CULLE VUOTE «Costruire nuovi asili nido non servirà a invertire il trend»

La riflessione di Marco Baratto

I numeri parlano chiaro. Nei primi cinque mesi del 2025 le nascite in Italia sono diminuite del 7,9% rispetto allo stesso periodo del 2024. Non si tratta solo di cittadini italiani, ma anche di famiglie immigrate, che tradizionalmente avevano contribuito a mantenere la curva delle nascite leggermente più alta. Il calo è dunque generalizzato e riflette una tendenza ormai consolidata in tutto il mondo ricco: meno figli, più anziani. Eppure, davanti a questo scenario, il Paese assiste alla costruzione diffusa di nuovi asili nido, finanziati con i fondi del PNRR. La domanda è inevitabile: per chi?

Molti di questi asili rischiano di restare vuoti. Non si tratta di un atteggiamento pessimista, ma di una semplice constatazione fondata sui dati. Le famiglie non rinunciano ad avere figli per la mancanza di strutture educative: a pesare sono piuttosto precarietà lavorativa, stipendi bassi, costo della vita insostenibile, assenza di prospettive. Pensare che qualche edificio nuovo possa invertire questa rotta è illusione. Lo dimostra anche l’esperienza di Paesi che, pur avendo investito molto nei servizi per l’infanzia, non hanno visto ripartire in modo significativo la natalità.

L’Italia sta cambiando volto e diventa ogni anno più anziana. Questo fenomeno non si fermerà, e anzi si accentuerà nei prossimi decenni. La vera urgenza, dunque, è prepararsi a una società diversa, capace di affrontare la sfida dell’invecchiamento. Invece di moltiplicare nidi destinati a restare deserti, serve una strategia più lungimirante, che guardi ai bisogni reali della popolazione.

La prima linea di azione riguarda l’invecchiamento attivo. Non bastano più le RSA per i non autosufficienti. Occorrono residenze moderne per gli anziani autosufficienti, con servizi sanitari, spazi di socialità, occasioni di vita comunitaria. In queste strutture le persone devono poter mantenere la propria autonomia, coltivare relazioni, continuare a sentirsi parte della società. L’età avanzata non deve essere vista solo come problema, ma come fase della vita da vivere pienamente.

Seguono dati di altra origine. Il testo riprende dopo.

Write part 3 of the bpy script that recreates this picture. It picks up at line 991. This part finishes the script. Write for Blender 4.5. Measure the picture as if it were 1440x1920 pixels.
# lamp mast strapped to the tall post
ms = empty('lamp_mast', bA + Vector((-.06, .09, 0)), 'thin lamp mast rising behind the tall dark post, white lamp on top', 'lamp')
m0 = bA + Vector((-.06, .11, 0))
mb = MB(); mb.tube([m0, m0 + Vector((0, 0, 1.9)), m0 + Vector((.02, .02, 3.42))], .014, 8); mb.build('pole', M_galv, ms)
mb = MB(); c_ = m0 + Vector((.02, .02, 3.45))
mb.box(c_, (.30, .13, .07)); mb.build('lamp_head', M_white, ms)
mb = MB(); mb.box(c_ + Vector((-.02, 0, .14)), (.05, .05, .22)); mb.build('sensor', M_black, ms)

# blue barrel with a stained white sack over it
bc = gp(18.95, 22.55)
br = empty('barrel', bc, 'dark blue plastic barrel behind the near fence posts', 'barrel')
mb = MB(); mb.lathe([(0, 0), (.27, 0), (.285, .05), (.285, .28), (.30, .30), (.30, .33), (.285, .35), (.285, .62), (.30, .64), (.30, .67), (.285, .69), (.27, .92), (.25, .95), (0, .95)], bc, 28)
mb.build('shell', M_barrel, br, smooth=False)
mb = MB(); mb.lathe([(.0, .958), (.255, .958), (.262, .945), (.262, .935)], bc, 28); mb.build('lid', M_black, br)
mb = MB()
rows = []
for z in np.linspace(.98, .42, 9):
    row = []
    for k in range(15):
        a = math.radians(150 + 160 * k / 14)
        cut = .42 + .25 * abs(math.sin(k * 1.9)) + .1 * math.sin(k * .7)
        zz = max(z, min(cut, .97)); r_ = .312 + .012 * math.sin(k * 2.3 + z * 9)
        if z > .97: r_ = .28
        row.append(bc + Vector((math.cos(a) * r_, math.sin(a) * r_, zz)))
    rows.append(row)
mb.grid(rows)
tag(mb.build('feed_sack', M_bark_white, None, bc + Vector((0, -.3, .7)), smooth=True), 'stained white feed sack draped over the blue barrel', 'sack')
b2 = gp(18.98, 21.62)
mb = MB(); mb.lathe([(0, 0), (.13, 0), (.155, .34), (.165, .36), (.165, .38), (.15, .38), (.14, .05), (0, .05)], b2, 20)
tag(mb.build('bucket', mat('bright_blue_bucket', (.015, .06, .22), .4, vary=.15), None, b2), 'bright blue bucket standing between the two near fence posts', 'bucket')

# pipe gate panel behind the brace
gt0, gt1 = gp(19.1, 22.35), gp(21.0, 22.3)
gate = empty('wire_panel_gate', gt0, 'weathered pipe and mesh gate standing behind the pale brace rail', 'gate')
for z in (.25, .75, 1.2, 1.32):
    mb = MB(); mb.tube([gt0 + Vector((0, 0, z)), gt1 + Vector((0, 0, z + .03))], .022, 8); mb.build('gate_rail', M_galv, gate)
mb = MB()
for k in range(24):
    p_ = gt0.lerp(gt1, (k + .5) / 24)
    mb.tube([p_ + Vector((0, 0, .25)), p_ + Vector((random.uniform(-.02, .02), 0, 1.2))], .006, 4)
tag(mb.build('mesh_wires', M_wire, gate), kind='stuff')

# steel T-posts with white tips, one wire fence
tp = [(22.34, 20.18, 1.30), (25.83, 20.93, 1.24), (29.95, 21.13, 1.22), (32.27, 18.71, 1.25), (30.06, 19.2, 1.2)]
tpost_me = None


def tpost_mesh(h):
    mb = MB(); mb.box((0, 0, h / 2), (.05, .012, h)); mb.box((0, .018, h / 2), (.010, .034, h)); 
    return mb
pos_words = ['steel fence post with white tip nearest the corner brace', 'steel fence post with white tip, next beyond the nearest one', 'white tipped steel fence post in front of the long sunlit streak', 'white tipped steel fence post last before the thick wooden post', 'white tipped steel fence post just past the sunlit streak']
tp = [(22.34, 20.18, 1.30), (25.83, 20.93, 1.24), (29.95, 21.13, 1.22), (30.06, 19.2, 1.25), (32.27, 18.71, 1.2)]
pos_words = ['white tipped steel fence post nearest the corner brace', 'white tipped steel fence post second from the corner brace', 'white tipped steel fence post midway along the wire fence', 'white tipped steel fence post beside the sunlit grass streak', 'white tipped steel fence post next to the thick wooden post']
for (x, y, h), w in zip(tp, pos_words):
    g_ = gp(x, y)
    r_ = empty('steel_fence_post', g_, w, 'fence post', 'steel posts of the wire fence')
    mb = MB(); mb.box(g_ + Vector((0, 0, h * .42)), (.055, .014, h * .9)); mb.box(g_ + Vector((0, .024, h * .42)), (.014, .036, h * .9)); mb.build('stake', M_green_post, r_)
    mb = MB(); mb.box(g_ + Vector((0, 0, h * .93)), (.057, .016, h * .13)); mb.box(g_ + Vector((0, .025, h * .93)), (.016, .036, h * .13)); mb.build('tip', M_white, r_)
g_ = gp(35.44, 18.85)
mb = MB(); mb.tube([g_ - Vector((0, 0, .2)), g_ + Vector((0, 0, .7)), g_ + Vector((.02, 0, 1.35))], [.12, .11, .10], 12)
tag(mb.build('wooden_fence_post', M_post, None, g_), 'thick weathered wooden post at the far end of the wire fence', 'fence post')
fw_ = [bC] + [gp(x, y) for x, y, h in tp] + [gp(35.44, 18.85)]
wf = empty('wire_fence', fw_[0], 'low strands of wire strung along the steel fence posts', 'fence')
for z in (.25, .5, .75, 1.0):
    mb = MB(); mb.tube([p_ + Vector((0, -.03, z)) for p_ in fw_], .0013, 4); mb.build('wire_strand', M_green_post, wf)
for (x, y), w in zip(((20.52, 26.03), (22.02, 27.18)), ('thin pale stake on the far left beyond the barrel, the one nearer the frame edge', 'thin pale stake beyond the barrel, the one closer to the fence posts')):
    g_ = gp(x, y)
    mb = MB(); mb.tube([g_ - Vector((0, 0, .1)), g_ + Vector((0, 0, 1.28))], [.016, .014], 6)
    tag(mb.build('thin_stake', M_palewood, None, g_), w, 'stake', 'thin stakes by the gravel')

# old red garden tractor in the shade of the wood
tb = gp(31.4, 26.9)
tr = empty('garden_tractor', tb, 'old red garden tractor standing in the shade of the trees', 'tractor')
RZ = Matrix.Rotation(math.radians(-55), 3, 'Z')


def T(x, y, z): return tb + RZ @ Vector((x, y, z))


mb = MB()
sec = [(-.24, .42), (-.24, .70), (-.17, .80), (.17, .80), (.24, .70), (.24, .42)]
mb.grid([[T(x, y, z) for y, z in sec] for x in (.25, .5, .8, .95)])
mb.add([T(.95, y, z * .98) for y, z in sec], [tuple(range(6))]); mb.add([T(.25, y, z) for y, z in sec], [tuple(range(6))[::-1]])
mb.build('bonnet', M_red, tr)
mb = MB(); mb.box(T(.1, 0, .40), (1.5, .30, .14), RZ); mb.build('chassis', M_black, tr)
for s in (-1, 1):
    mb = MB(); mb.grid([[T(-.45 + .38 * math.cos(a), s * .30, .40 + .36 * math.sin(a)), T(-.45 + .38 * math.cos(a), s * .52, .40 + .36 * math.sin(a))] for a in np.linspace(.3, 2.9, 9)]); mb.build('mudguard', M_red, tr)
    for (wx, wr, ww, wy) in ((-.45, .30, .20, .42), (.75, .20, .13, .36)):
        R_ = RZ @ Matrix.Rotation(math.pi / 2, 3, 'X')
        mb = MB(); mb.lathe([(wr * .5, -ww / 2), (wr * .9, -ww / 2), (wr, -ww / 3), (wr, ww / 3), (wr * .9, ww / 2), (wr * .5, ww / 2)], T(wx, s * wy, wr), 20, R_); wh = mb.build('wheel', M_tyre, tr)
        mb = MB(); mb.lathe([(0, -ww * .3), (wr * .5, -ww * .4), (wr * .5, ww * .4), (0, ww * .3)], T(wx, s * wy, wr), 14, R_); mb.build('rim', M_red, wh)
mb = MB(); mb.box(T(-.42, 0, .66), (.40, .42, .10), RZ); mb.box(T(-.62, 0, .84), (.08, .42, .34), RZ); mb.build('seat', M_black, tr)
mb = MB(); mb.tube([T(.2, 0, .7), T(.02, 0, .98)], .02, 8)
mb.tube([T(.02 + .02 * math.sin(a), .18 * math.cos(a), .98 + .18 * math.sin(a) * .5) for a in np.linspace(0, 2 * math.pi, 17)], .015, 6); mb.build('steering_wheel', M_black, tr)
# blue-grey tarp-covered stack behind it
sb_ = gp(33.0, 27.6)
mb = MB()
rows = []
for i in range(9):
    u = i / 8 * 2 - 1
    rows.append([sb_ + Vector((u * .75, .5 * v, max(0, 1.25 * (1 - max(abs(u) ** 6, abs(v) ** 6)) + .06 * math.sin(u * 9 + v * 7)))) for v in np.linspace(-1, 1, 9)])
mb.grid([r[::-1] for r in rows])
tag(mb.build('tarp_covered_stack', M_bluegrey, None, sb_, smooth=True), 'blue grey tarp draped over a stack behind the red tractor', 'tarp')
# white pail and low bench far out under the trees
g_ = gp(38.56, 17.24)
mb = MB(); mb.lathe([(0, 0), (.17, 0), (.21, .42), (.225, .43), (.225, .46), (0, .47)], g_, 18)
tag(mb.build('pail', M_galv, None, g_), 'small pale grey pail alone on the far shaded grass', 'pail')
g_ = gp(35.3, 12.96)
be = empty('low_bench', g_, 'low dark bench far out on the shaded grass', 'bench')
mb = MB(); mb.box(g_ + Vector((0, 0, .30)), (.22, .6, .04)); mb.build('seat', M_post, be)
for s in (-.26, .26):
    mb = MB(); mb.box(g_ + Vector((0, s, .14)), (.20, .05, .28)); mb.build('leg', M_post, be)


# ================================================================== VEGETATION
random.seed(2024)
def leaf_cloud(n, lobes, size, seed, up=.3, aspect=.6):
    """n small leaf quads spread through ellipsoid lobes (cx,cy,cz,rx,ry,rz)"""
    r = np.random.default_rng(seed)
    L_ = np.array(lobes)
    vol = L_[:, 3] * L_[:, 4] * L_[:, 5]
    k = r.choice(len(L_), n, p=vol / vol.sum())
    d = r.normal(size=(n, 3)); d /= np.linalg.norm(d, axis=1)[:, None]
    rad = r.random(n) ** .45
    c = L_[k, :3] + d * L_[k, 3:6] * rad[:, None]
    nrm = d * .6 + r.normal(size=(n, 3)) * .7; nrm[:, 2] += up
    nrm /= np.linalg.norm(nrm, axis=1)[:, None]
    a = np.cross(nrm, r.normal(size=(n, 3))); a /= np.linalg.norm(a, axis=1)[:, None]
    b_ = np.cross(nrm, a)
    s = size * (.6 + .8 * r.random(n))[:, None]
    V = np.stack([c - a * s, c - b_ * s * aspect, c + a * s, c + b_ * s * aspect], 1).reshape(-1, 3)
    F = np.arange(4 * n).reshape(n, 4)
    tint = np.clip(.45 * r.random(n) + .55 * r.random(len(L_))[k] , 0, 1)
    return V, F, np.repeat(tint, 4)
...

In parallelo, va potenziata l’assistenza a chi non è autosufficiente. Le RSA oggi disponibili spesso sono insufficienti e non sempre all’altezza delle necessità. Una parte consistente delle risorse pubbliche dovrebbe essere destinata a ristrutturare, ampliare e modernizzare queste strutture, affinché nessuno sia costretto a vivere in condizioni di isolamento o abbandono. Un Paese civile si misura anche da come tratta i più fragili.

Un’altra questione riguarda la scuola. Con il crollo delle nascite, molte istituzioni scolastiche rischiano di svuotarsi progressivamente. Ha senso mantenerle così, con classi poco numerose e costi elevati? Probabilmente no. La soluzione passa dall’aggregazione, dall’ottimizzazione delle risorse, dalla creazione di poli scolastici più solidi, dove sia possibile garantire una didattica di qualità e un’offerta formativa più ampia. Lo stesso discorso vale per i piccoli Comuni, molti dei quali non riescono più a sostenersi da soli. Unirli e mettere in comune i servizi non è più un’opzione, ma una necessità.

Esiste poi un fronte spesso dimenticato: quello del patrimonio inutilizzato. Le vecchie colonie marine o montane, oggi abbandonate, potrebbero diventare centri di vacanza e socialità per anziani. Recuperare questi edifici significherebbe restituire valore a spazi dimenticati e offrire nuove occasioni di comunità. Sarebbe anche un modo per rilanciare territori marginali, spesso privi di servizi e opportunità.

Un capitolo cruciale è la gestione dell’immigrazione. Se la natalità cala ovunque, l’unico modo per compensare almeno in parte il declino demografico è favorire un’immigrazione regolare, ordinata e produttiva. Non si tratta di slogan, ma di semplice realismo. Senza nuovi ingressi, il nostro tessuto produttivo e sociale non reggerà. Servono quindi politiche di accoglienza che valorizzino chi vuole lavorare e contribuire al futuro del Paese. Un sistema ben organizzato può garantire integrazione, sicurezza e sviluppo.

Va detto con chiarezza: continuare a costruire asili nido come se fossero la soluzione al problema significa sprecare risorse preziose. Non si tratta di negare l’utilità di questi servizi per chi ha figli piccoli, che restano comunque importanti. Si tratta però di riconoscere che oggi la priorità è altrove: nell’adattare il nostro sistema sociale a un mondo che invecchia, con milioni di persone che avranno bisogno di assistenza, cure e opportunità di vita attiva.